The future of Ricky Hatton

ricky hatton10.01.08 – By Cesar Pancorvo: No doubt that Ricky Hatton could choose between many opponents for his next fight, which will be his comeback bout since his first loss against Floyd Mayweather, in 2007’s last mega fight, and also no doubt that he must (and will) elect between one of the following paths:

a) Stay in the Light Welterweight division, 140 lbs., and dominate it like the Champion he is, because he is still the Ring and Lineal Champion in that weight class. Hatton has only defended his title three times in 30 months, against Carlos Maussa, who was top ranked because of a big win against Vivian Harris, Juan Urango, who was unexperienced, and against a fighter who was arguably in the P4P ranking: Jose Luis Castillo. This division, which was in great shape in 2005 –Tszyu, Hatton, Cotto, Mayweather, Gatti–, became boring for some time, but it has become interesting again with fighters like Junior Witter, Paul Malignaggi (heavily criticized because of his last performance), Vivian Harris, Ricardo Torres, etc. Hatton has a lot of work to do if he wants to dominate and clean that division.

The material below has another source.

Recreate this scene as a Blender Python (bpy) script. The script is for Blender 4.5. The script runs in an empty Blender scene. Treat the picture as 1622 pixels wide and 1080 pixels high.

b) Stay in the Welterweight division, 147 lbs., and be involved in more super fights. Who knows, he could end up fighting a rematch against Floyd Mayweather, which would bring a lot of money to both fighters, or taking fights against Shane Mosley (last hurrah?), Miguel Cotto (this could be a candidate for Fight of the Year), or even Oscar de la Hoya; I thought that De la Hoya was definitely going to fight Hatton at Wembley, next May, but nothing is certain now and there are more probabilities of De la Hoya fighting against Cotto or even a pointless and lucrative rematch against Mayweather. Let’s also remember that Hatton said that he won’t fight again at 147, but never say never.

If Hatton wants to stay at 140 and dominate, which he could, he should start by announcing a fight against his biggest rival, Junior Witter, or against Paul Malignaggi, which would be easy work to the Hitman, judging by Malignaggi’s last performance against Ngoudjo, and would give him the IBF belt.

If he wants the big fights and the big money, he should continue fighting at 147 and agree to fight the marketable names. There is other possibility that I had the displeasure to read last week…a fight, at 140, against Manny Pacquiao, an unfortunate third option that he could choose. I would tell him to stay in the Light Welterweight division, he can dominate there –not at 147 because of the size difference, because his body is made for 140– and be remembered in history as one of the All Time Greats in that weight class.